L'ormeggiatore di Batsì, Iannis, (al centro)
gioca a backgammon con gli amici
Per cena, seguiamo il consiglio di Peter e andiamo alla taverna "Ta Delfinia" (i delfini), gestita da un greco e da un'austriaca. L'asticella della soddisfazione si sposta verso l'alto, questa coppia ha il dono dell'accoglienza, te ne accorgi da piccole cose. Lei, una signora di classe, si interessa di noi, di quel che facciamo e ci fa domande per capire se in qualche modo potrà esserci utile. Ci tiene a distinguersi dal ristoratore tipico del luogo, si vede, ma senza arroganza e senza giudizio. Lui mi stupisce: quando ordiniamo 4 piatti tra mezedes e piatti principali (una quantità normalmente giusta per chi come noi non mangia molto) ci dice che forse è un po' abbondante e ci invita a fermarci prima. Aveva perfettamente ragione, in Grecia è molto difficile capire la quantità che arriverà a tavola: un antipasto come i dolmadakia (piccoli involtini di riso, carne e spezie in foglie di vite) può consistere in un piattino con 5 piccoli esemplari o in un piatto di portata con una dozzina degli stessi serviti con tzatziki o salsa di formaggio. Qualche volta il prezzo aiuta a capire, più spesso no. 
alle sorgenti di Sariza
Mi commuovo assaggiando il miglior melitzana imam di quest'anno. E' il mio piatto greco preferito: una semplice teglia di melanzane, cipolla, pomodoro e erbe varie cotti in forno ma la bontà di questo piatto è direttamente proporzionale al tempo di cottura e in questo caso, il tempo è stato sicuramente generoso. 
"Sulle ricette, il capo è sempre mia madre" mi dice il ristoratore, lanciando una veloce occhiata alla moglie austriaca per non farsi sentire. "Ha 84 anni ma non consente nessuna innovazione sulle ricette tradizionali e l'imam lo fa ancora lei". Santa donna, finché la Grecia può contare su queste signore, non sarà mai davvero in crisi.

Andros è una bella nuova perla nel nostro rosario di Egeo, siamo felici di essere arrivati fin qui. 

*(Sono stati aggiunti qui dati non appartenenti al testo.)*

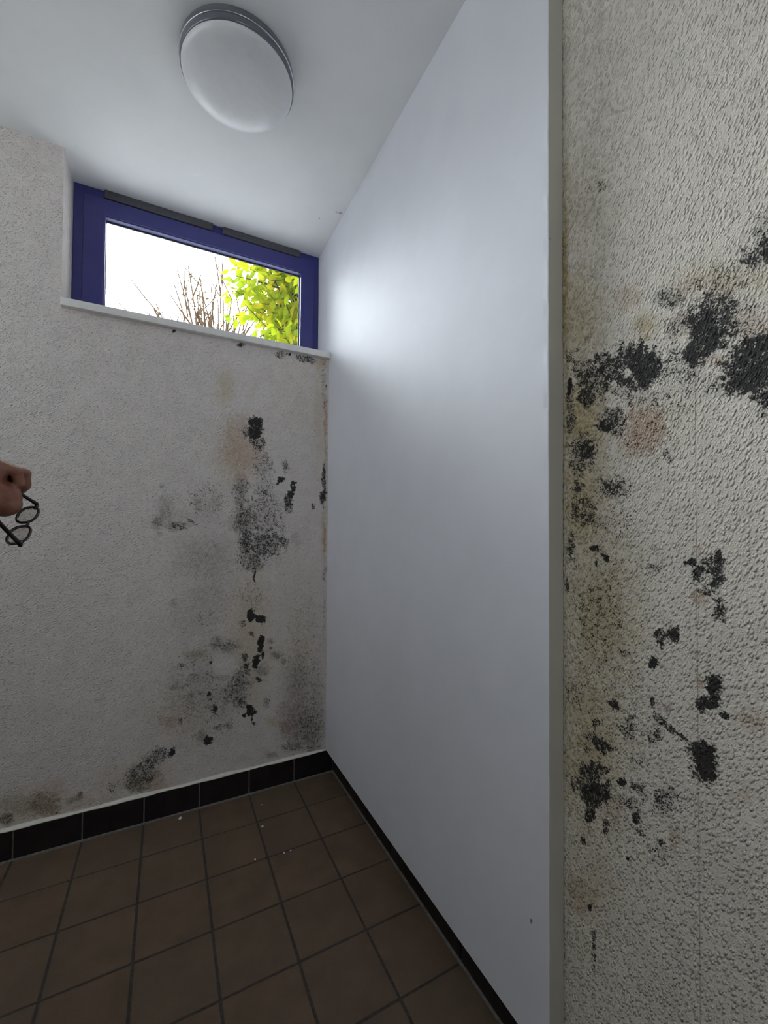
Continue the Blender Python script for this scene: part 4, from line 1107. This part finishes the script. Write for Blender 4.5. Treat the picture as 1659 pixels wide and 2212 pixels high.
bm = bmesh.new()
for cx in (0.031, W - 0.031):
    tube(bm, [fpt(x, y) for x, y in lens_outline(cx)], (0.0021, 0.0023), seg=8, closed=True)
tube(bm, [fpt(x, y) for x, y in ((0.0555, 0.009), (0.059, 0.006), (0.062, 0.0048), (0.065, 0.006), (0.0685, 0.009))], [0.0021] * 5)
for a, b in ((0.0, 0.012), (W, W - 0.012)):
    tube(bm, [fpt(a, 0.004, -0.003), fpt(a, 0.004), fpt((a + b) / 2, 0.004), fpt(b, 0.005)], [0.0028, 0.0032, 0.0030, 0.0024])
obj('front_frame', bm, M['spectacle'], specs, True)
for cx in (0.031, W - 0.031):
    bm = bmesh.new()
    pts = lens_outline(cx)
    top = [bm.verts.new(fpt(x, y, 0.0007)) for x, y in pts]; bot = [bm.verts.new(fpt(x, y, -0.0007)) for x, y in pts]
    bm.faces.new(top); bm.faces.new(bot[::-1])
    for k in range(len(pts)): bm.faces.new((top[k], bot[k], bot[(k + 1) % len(pts)], top[(k + 1) % len(pts)]))
    obj('lens', bm, M['lens'], specs)
for hx, td in ((0.0, Td1), (W, Td2)):
    bm = bmesh.new()
    p0 = fpt(hx, 0.004, -0.003); pts = [p0 + td * (0.105 * k / 10) for k in range(11)]
    for k in range(1, 6): pts.append(pts[10] + td * (0.008 * k) + Dd * (0.0009 * k * k))
    tube(bm, pts, [0.0036] + [0.0031] * 9 + [0.0032] * 5 + [0.0024], seg=8)
    obj('temple', bm, M['spectacle'], specs, True)

# unseen wall added beside the window to block sidelong sky light
bm = bmesh.new(); box(bm, -1.45, -1.05, WALL_OUT + 0.002, 4.3, -0.3, 6.0)
struct(obj('wall_light_block', bm, M['light_block']))
# ------------------------------------------------------------------ outside: pale bounce ground, leafy tree, bare shrub
bm = bmesh.new(); box(bm, -26, 26, -26, 30, -0.5, -0.3)
struct(obj('ground', bm, M['bounce_ground']))
def leaf(bm, p, d, n_, L, Wd):
    d = d.normalized(); s = d.cross(n_)
    if s.length < 1e-4: s = d.orthogonal()
    s.normalize(); up = s.cross(d)
    rows = []
    for t_, w_ in ((0.0, 0.04), (0.22, 0.62), (0.5, 1.0), (0.78, 0.66), (1.0, 0.02)):
        c_ = p + d * (L * t_) - up * (L * 0.22 * t_ * t_)
        rows.append((bm.verts.new(c_ + s * (Wd * w_) + up * (Wd * 0.25 * w_)), bm.verts.new(c_), bm.verts.new(c_ - s * (Wd * w_) + up * (Wd * 0.25 * w_))))
    for a, b in zip(rows, rows[1:]):
        bm.faces.new((a[0], a[1], b[1], b[0])); bm.faces.new((a[1], a[2], b[2], b[1]))
def rv(): return Vector((random.gauss(0, 1), random.gauss(0, 1), random.gauss(0, 1)))
TC = Vector((1.75, 4.75, 3.75)); TR = Vector((1.22, 1.0, 1.35))
tree = tag(empty('leafy_tree', (TC.x + 0.2, TC.y + 0.1, -0.3)), 'yellow-green leafy tree outside the right half of the window', 'tree')
bb = bmesh.new(); lb = bmesh.new()
base = Vector((TC.x + 0.2, TC.y + 0.1, -0.3)); top = Vector((TC.x, TC.y, 4.4))
trunk = [base.lerp(top, k / 8) + Vector((0.04 * math.sin(k), 0.04 * math.cos(k * 1.3), 0)) for k in range(9)]
tube(bb, trunk, [0.085 - 0.008 * k for k in range(9)], seg=8)
for i in range(280):
    st = random.choice(trunk[4:]) 
    dirv = rv().normalized()
    rr = random.uniform(0.62, 1.0) ** 0.6
    end = TC + Vector((dirv.x * TR.x, dirv.y * TR.y, dirv.z * TR.z)) * rr
    if end.y < WALL_OUT + 0.75: continue
    mid = st.lerp(end, 0.5) + rv() * 0.06
    pts = [st, st.lerp(mid, 0.6) + rv() * 0.02, mid, mid.lerp(end, 0.55) + rv() * 0.03, end]
    tube(bb, pts, [0.016, 0.011, 0.008, 0.0055, 0.003], seg=5)
    for k in range(24):
        t_ = random.uniform(0.45, 1.0)
        q = mid.lerp(end, (t_ - 0.45) / 0.55) + rv() * 0.055
        out = (q - TC).normalized()
        leaf(lb, q, out * 0.5 + rv() * 0.6 + Vector((0, 0, -0.55)), rv() * 0.7 + Vector((0, -0.4, 0.8)), random.uniform(0.095, 0.15), random.uniform(0.027, 0.038))
obj('trunk', bb, M['bark'], tree); obj('foliage', lb, M['leaf'], tree)

SB = Vector((0.72, 7.1, -0.3))
shrub = tag(empty('bare_shrub', SB), 'thin bare twigs of a leafless tree seen left of the leafy tree', 'tree')
sb = bmesh.new(); sl = bmesh.new()
tube(sb, [SB, SB + Vector((-0.03, 0, 1.6)), SB + Vector((-0.05, 0.02, 3.0))], [0.055, 0.040, 0.022], seg=7)
tips = []
for i in range(60):
    a = random.uniform(-1, 1)
    st = SB + Vector((-0.05, 0.02, random.uniform(2.3, 3.0)))
    end = st + Vector((-0.20 + 0.85 * a, random.uniform(-0.5, 0.5), random.uniform(1.35, 2.75) * (1 - 0.25 * abs(a))))
    pts = [st, st.lerp(end, 0.33) + rv() * 0.03, st.lerp(end, 0.66) + rv() * 0.03, end]
    tube(sb, pts, [0.018, 0.016, 0.013, 0.009], seg=5)
    for k in range(5):
        t_ = random.uniform(0.4, 0.95); q = st.lerp(end, t_); e2 = q + (end - st).normalized() * random.uniform(0.2, 0.45) + Vector((random.uniform(-0.25, 0.25), random.uniform(-0.2, 0.2), random.uniform(-0.02, 0.12)))
        tube(sb, [q, q.lerp(e2, 0.5) + rv() * 0.015, e2], [0.012, 0.0105, 0.008], seg=4)
    tips.append(end)
obj('branches', sb, M['twig'], shrub)
for k in range(26):
    q = Vector((0.39, 7.0, 4.74)) + Vector((random.gauss(0, 0.10), random.gauss(0, 0.12), random.gauss(0, 0.045)))
    leaf(sl, q, rv() + Vector((0, 0, -0.5)), rv(), random.uniform(0.05, 0.08), 0.016)
for q in tips:
    for k in range(2): leaf(sl, q + rv() * 0.03, rv(), rv(), random.uniform(0.03, 0.05), 0.010)
obj('withered_leaves', sl, M['leaf_small'], shrub)
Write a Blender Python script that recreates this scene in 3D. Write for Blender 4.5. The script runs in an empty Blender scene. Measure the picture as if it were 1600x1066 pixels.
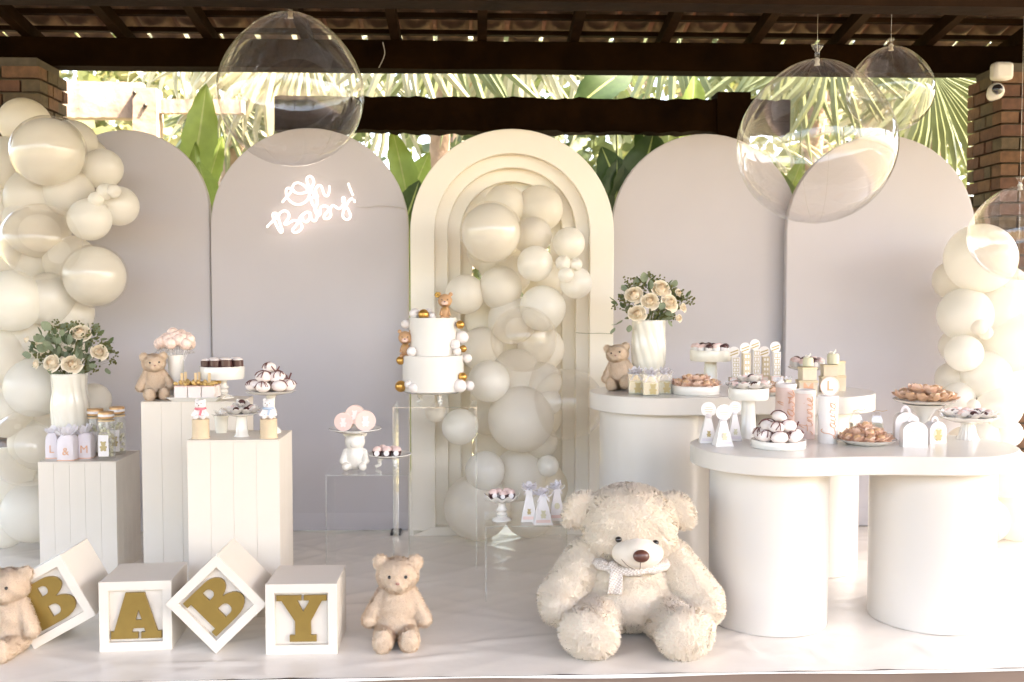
import bpy, bmesh, math, random
import numpy as np
from mathutils import Vector, Matrix, Euler
R = math.radians
rnd = random.Random(11)
sc = bpy.context.scene
col = sc.collection

# ------------------------------------------------------------------ camera
CAM = Vector((0.0, -5.0, 1.2))
PITCH, YAW, FPX = 2.7, 2.2, 1550.0
cd = bpy.data.cameras.new('camera')
cam = bpy.data.objects.new('camera', cd); col.objects.link(cam)
cam.location = CAM
cam.rotation_euler = (R(90 - PITCH), 0, R(-YAW))
cd.sensor_width = 36.0; cd.lens = FPX / 1600 * 36.0
cd.clip_start = 0.05; cd.clip_end = 2000
cd.dof.use_dof = True; cd.dof.focus_distance = 3.75; cd.dof.aperture_fstop = 3.2
sc.camera = cam

# ------------------------------------------------------------------ sky, sun, exposure
SUN_EL, SUN_AZ = 55.0, 108.0        # azimuth clockwise from +Y: the sun stands to the right and a little in front
w = bpy.data.worlds.new('World'); sc.world = w; w.use_nodes = True
wn = w.node_tree.nodes; wl = w.node_tree.links
sky = wn.new('ShaderNodeTexSky'); sky.sky_type = 'NISHITA'; sky.sun_disc = False
sky.sun_elevation = R(SUN_EL); sky.sun_rotation = R(SUN_AZ)
sky.air_density = 1.0; sky.dust_density = 3.0; sky.ozone_density = 1.0
bg = wn['Background']; bg.inputs['Strength'].default_value = 0.15
wl.new(sky.outputs[0], bg.inputs['Color'])
sd = bpy.data.lights.new('sun', 'SUN'); sd.energy = 3.2; sd.angle = R(0.53); sd.color = (1.0, 0.93, 0.82)
sun = bpy.data.objects.new('sun', sd); col.objects.link(sun)
sdir = Vector((math.sin(R(SUN_AZ)) * math.cos(R(SUN_EL)), math.cos(R(SUN_AZ)) * math.cos(R(SUN_EL)), math.sin(R(SUN_EL))))
sun.rotation_euler = (-sdir).to_track_quat('-Z', 'Y').to_euler()
sun.location = sdir * 30
vs = sc.view_settings
sc.display_settings.display_device = 'sRGB'
vs.view_transform = 'Standard'; vs.look = 'None'; vs.gamma = 1.0; vs.use_curve_mapping = False
vs.exposure = 3.55
vs.use_white_balance = True; vs.white_balance_temperature = 7800; vs.white_balance_tint = 15
sc.render.engine = 'CYCLES'
cy = sc.cycles
cy.use_denoising = True
try: cy.denoiser = 'OPENIMAGEDENOISE'
except Exception: pass
cy.max_bounces = 10; cy.diffuse_bounces = 5; cy.glossy_bounces = 4; cy.transmission_bounces = 6
cy.transparent_max_bounces = 32; cy.sample_clamp_indirect = 6.0
cy.caustics_reflective = False; cy.caustics_refractive = False

# ------------------------------------------------------------------ picture -> place
CM = cam.rotation_euler.to_matrix()
def ray(px, py): return CM @ Vector(((px - 800) / FPX, -(py - 533) / FPX, -1.0))
def at(px, py, Y):
    d = ray(px, py); return CAM + d * ((Y - CAM.y) / d.y)
def mpp(px, py, Y): return ((Y - CAM.y) / ray(px, py).y) / FPX      # metres per picture pixel there
def fl(px, py, z=0.0):
    d = ray(px, py); return CAM + d * ((z - CAM.z) / d.z)

# ------------------------------------------------------------------ materials
MATS = {}
def mat(name, c, rough=0.5, spec=0.5, metal=0.0, noise=None, bump=None, coat=0.0, sheen=0.0, sss=0.0, emit=None, trans=0.0, wave=None):
    """noise=(scale, amount, detail) varies the colour; bump=(scale, strength, distance)"""
    m = bpy.data.materials.new(name); m.use_nodes = True
    nt = m.node_tree; b = nt.nodes['Principled BSDF']
    b.inputs['Base Color'].default_value = (*c, 1); b.inputs['Roughness'].default_value = rough
    b.inputs['Specular IOR Level'].default_value = spec; b.inputs['Metallic'].default_value = metal
    b.inputs['Coat Weight'].default_value = coat; b.inputs['Coat Roughness'].default_value = 0.08
    b.inputs['Sheen Weight'].default_value = sheen
    if sss:
        b.inputs['Subsurface Weight'].default_value = sss; b.inputs['Subsurface Radius'].default_value = (0.01, 0.008, 0.006)
        b.inputs['Subsurface Scale'].default_value = 0.5
    tc = nt.nodes.new('ShaderNodeTexCoord')
    if noise:
        n = nt.nodes.new('ShaderNodeTexNoise'); n.inputs['Scale'].default_value = noise[0]
        n.inputs['Detail'].default_value = noise[2] if len(noise) > 2 else 4
        nt.links.new(tc.outputs['Object'], n.inputs['Vector'])
        mp = nt.nodes.new('ShaderNodeMapRange'); mp.inputs[1].default_value = 0.3; mp.inputs[2].default_value = 0.7
        mp.inputs[3].default_value = 1 - noise[1]; mp.inputs[4].default_value = 1 + noise[1]
        nt.links.new(n.outputs[0], mp.inputs[0])
        mx = nt.nodes.new('ShaderNodeVectorMath'); mx.operation = 'SCALE'; mx.inputs[0].default_value = c
        nt.links.new(mp.outputs[0], mx.inputs['Scale']); nt.links.new(mx.outputs[0], b.inputs['Base Color'])
    if bump:
        n2 = nt.nodes.new('ShaderNodeTexNoise'); n2.inputs['Scale'].default_value = bump[0]; n2.inputs['Detail'].default_value = 5
        nt.links.new(tc.outputs['Object'], n2.inputs['Vector'])
        bp = nt.nodes.new('ShaderNodeBump'); bp.inputs['Strength'].default_value = bump[1]
        bp.inputs['Distance'].default_value = bump[2] if len(bump) > 2 else 0.01
        nt.links.new(n2.outputs[0], bp.inputs['Height']); nt.links.new(bp.outputs[0], b.inputs['Normal'])
    if emit:
        b.inputs['Emission Color'].default_value = (*emit[:3], 1); b.inputs['Emission Strength'].default_value = emit[3]
    if trans:                                            # light passing through thin leaves, petals, latex
        tr = nt.nodes.new('ShaderNodeBsdfTranslucent'); tr.inputs[0].default_value = (*[min(1, x * 1.15) for x in c], 1)
        ms = nt.nodes.new('ShaderNodeMixShader'); ms.inputs[0].default_value = trans
        out = nt.nodes['Material Output']
        nt.links.new(b.outputs[0], ms.inputs[1]); nt.links.new(tr.outputs[0], ms.inputs[2]); nt.links.new(ms.outputs[0], out.inputs[0])
    MATS[name] = m
    return m
def clear_mat(name, tint=(1, 1, 1), base=0.05, edge=0.75, power=3.5, rough=0.02, milk=0.0):
    """thin clear film or acrylic sheet: see-through, mirror-like towards grazing angles"""
    m = bpy.data.materials.new(name); m.use_nodes = True; nt = m.node_tree; N = nt.nodes; L = nt.links
    N.remove(N['Principled BSDF']); out = N['Material Output']
    tr = N.new('ShaderNodeBsdfTransparent'); tr.inputs[0].default_value = (*tint, 1)
    gl = N.new('ShaderNodeBsdfGlossy'); gl.inputs['Roughness'].default_value = rough; gl.inputs[0].default_value = (1, 1, 1, 1)
    lw = N.new('ShaderNodeLayerWeight'); lw.inputs[0].default_value = 0.5
    pw = N.new('ShaderNodeMath'); pw.operation = 'POWER'; pw.inputs[1].default_value = power; L.new(lw.outputs['Facing'], pw.inputs[0])
    mr = N.new('ShaderNodeMapRange'); mr.inputs[3].default_value = base; mr.inputs[4].default_value = edge
    L.new(pw.outputs[0], mr.inputs[0])
    ms = N.new('ShaderNodeMixShader'); L.new(mr.outputs[0], ms.inputs[0])
    src = tr
    if milk:
        df = N.new('ShaderNodeBsdfDiffuse'); df.inputs[0].default_value = (0.85, 0.83, 0.8, 1)
        m2 = N.new('ShaderNodeMixShader'); m2.inputs[0].default_value = milk
        L.new(tr.outputs[0], m2.inputs[1]); L.new(df.outputs[0], m2.inputs[2]); src = m2
    L.new(src.outputs[0], ms.inputs[1]); L.new(gl.outputs[0], ms.inputs[2]); L.new(ms.outputs[0], out.inputs[0])
    MATS[name] = m
    return m

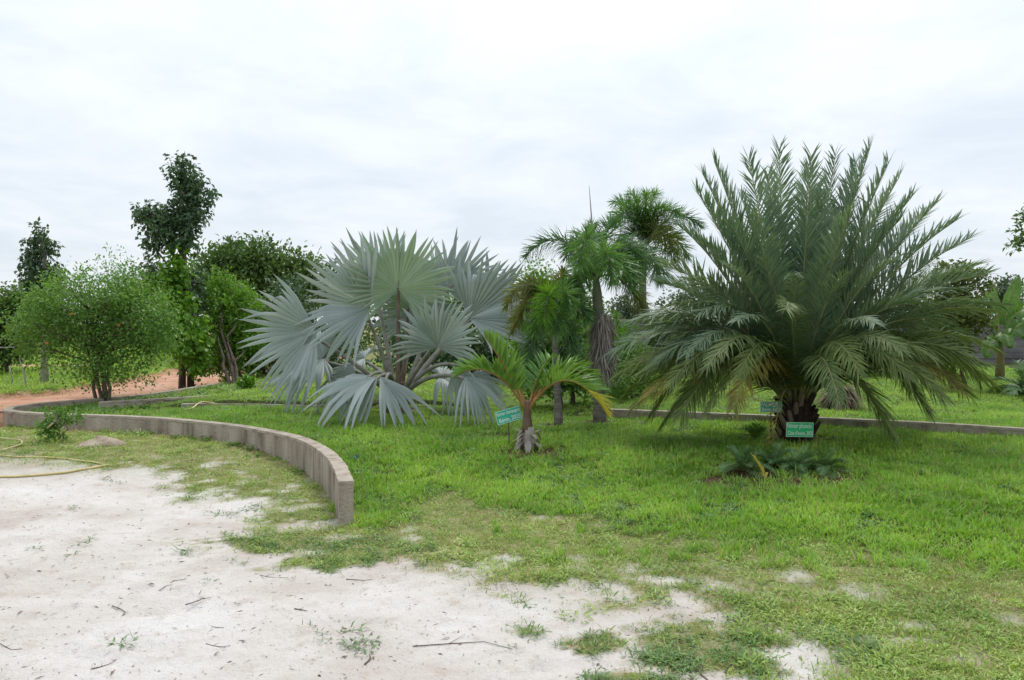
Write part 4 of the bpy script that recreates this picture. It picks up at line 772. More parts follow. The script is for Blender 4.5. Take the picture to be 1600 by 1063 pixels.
# slim tree far off behind the shrub
lb = ground(70, 602); ld = lb.y
tree('slim_tree', lb, cl_px([(60, 370, 10, 10), (48, 390, 10, 8), (68, 388, 10, 12), (54, 410, 12, 10), (76, 428, 12, 12), (52, 435, 12, 8), (84, 445, 7, 9), (66, 448, 14, 9), (38, 398, 5, 4), (90, 422, 5, 5), (42, 450, 7, 5), (70, 362, 5, 4)], ld), 2000, 0.12, 0.033, 'dark', 'slim dark tree with a bare pale trunk rising behind the flowering shrub', bark='bark_pale', tr=0.085, seed=3, droop=.6, twig=8, spread=.16, fill=.8)
# flowering shrub in the wall loop
sb = ground(165, 630); sdp = sb.y
RS = np.random.default_rng(77)
shr = [(165, 540, 60, 42), (95, 540, 50, 40), (215, 545, 36, 42), (150, 490, 46, 36), (195, 478, 40, 36), (100, 505, 40, 30), (62, 530, 26, 34), (170, 582, 60, 20), (235, 525, 22, 34)]
for t_ in RS.uniform(-.2, PI + .2, 30): q_ = RS.uniform(.78, 1.05); shr.append((148 + 112 * math.cos(t_) * q_, 528 - 82 * math.sin(t_) * q_, RS.uniform(10, 22), RS.uniform(9, 20), RS.uniform(-.7, .7)))
fl = tree('flowering_shrub', sb, cl_px(shr, sdp), 17000, 0.066, 0.018, 'shrub', 'big loose shrub with tiny leaves and orange flowers inside the wall loop', 'shrub', tr=0.035,
          stems=[(-.12, .6), (-.05, .8), (.02, .7), (.08, .8), (.13, .6)], seed=4, twig=9, spread=.26, fill=.75)
R = np.random.default_rng(12)
V, F = crown_np([(pt(150 + 112 * math.cos(t_) * q_, 530 - 92 * math.sin(t_) * q_, sdp + R.uniform(-.6, .6)), .04 + .08 * abs(math.cos(t_)), .06, .06 + .18 * abs(math.sin(t_))) for t_ in R.uniform(-.25, PI + .25, 46) for q_ in (R.uniform(.92, 1.16),)] + [(pt(px_, py_, sdp + R.uniform(-.5, .5)), .05, .05, .22) for px_, py_ in [(118, 460), (135, 430), (150, 420), (165, 410), (178, 415), (195, 412), (205, 425), (215, 435)]], 2600, .06, .014, 13, twig=7, spread=.16)
link('shoots', mesh_np('shoots', V, F, False), M['shrub'], fl, kind='stuff')
for px_, py_ in [(74, 536), (114, 490), (131, 598), (186, 508)]:
    c = pt(px_, py_, sdp - .75 + random.uniform(-.05, .15)); mb = MB(); 
    for q in range(5):
        a = q * 2 * PI / 5; mb.add([c, c + Vector((math.cos(a - .5) * .025, -.012, math.sin(a - .5) * .016)), c + Vector((math.cos(a) * .024, -.01, math.sin(a) * .024)), c + Vector((math.cos(a + .5) * .025, -.012, math.sin(a + .5) * .025))], [(0, 1, 2, 3)])
    mb.build('flower', M['flower'], fl)
def at_px(px, py, d): x = pt(px, py, d).x; return Vector((x, d, Hs(x, d)))
tree('leafy_shrub', ground(366, 603), cl_px([(362, 540, 36, 50), (352, 480, 34, 45), (375, 500, 34, 50), (395, 550, 26, 45), (345, 560, 22, 36), (330, 455, 24, 30)], 17.8), 15000, 0.085, 0.024, 'shrub_bright', 'tall bright green shrub between the tall slender tree and the silver palm', 'shrub', stems=[(-.1, .5), (.05, .7), (.12, .5)], tr=.05, seed=5, twig=9, spread=.17)
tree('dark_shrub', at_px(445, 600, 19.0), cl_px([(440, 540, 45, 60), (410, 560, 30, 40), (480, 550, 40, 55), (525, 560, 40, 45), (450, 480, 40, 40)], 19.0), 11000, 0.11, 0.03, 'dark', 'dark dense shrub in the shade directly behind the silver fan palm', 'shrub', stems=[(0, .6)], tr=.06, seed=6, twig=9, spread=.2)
tree('spreading_tree', at_px(395, 600, 27), cl_px([(345, 410, 40, 22), (385, 400, 40, 20), (420, 415, 36, 22), (460, 430, 36, 28), (330, 440, 34, 26), (395, 440, 50, 32), (440, 470, 45, 36), (500, 450, 36, 36), (360, 480, 50, 40)], 27), 15000, 0.18, 0.05, 'mid', 'broad spreading tree with feathery crown behind the shrubs', stems=[(0, .7)], tr=.14, seed=7, twig=9, spread=.4)
tree('edge_tree', at_px(10, 590, 20), cl_px([(5, 500, 32, 34), (28, 480, 26, 24), (-25, 520, 36, 50), (12, 540, 28, 30), (34, 520, 20, 30)], 20), 11000, 0.11, 0.035, 'mid', 'rounded dark green tree cut by the frame edge beyond the red road', stems=[(0, .7)], tr=.07, seed=8, twig=9, spread=.2)
far_specs = [(-60, 470, 70, 30, 50), (60, 478, 60, 26, 46), (150, 482, 60, 26, 44), (250, 478, 60, 28, 42), (560, 470, 60, 30, 40), (660, 475, 60, 26, 42), (760, 470, 55, 30, 38), (845, 450, 30, 34, 30), (905, 470, 45, 28, 34), (985, 492, 26, 22, 55), (1075, 480, 60, 24, 48), (1200, 478, 60, 26, 44), (1330, 476, 60, 26, 44), (1430, 470, 50, 30, 40), (1585, 462, 36, 20, 50), (1660, 470, 50, 30, 44)]
far_lab = ['far off tree at the frame edge behind the red road', 'far low tree seen under the slim pale trunked tree', 'far low tree hidden behind the flowering shrub', 'far low tree seen past the tall slender tree', 'far tree showing behind the left of the silver palm', 'far tree behind the middle of the silver palm', 'far tree behind the right of the silver palm', 'thin far tree rising between silver palm and bronzed foxtail', 'far tree behind the front foxtail crown', 'far bluish tree in the gap right of the foxtail trunk', 'far tree behind the left of the date palm', 'far tree behind the middle of the date palm', 'far tree behind the right of the date palm', 'far tree beyond the right side fronds of the date palm', 'grey far tree above the banana leaves', 'far tree outside the banana plants at the frame edge']
for k, ((px_, py_, rx, ry, d), lb_) in enumerate(zip(far_specs, far_lab)):
    R = random.Random(k); items = [(px_ + R.uniform(-.7, .7) * rx, py_ + R.uniform(-.6, .6) * ry, rx * R.uniform(.4, .65), ry * R.uniform(.5, .9)) for q in range(5)] + [(px_ - rx * .6, 520, rx * .5, 40), (px_ + rx * .6, 520, rx * .5, 40), (px_, 525, rx * .5, 45)]
    tree('far_tree', at_px(px_, 560, d), cl_px(items, d), 4500, 0.20 * d / 40, 0.06 * d / 40, ['mid', 'far', 'mid', 'shrub'][k % 4] if d < 45 else 'far', lb_, tr=.12, seed=20 + k, group='trees far behind the garden', twig=8, spread=.5, limb=False)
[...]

Il faro alla Chora di Andros
Un'isola grande ma vera, autentica, a suo modo remota e solenne. Ha il carattere delle isole montagnose e il calore delle isole che vivono di tante cose, non solo di turismo. Ci dispiace andarcene e probabilmente anche qui ci torneremo. Ora riprendiamo la rotta verso sud anche se la via logica di casa sarebbe prendere a destra per il canale di Corinto, ma è ancora estate e son 2 anni che manchiamo da Milos e dal Peloponneso occidentale. C'è tempo per mettere prua a Ovest e ancora più tempo per decidere di lasciare l'Egeo.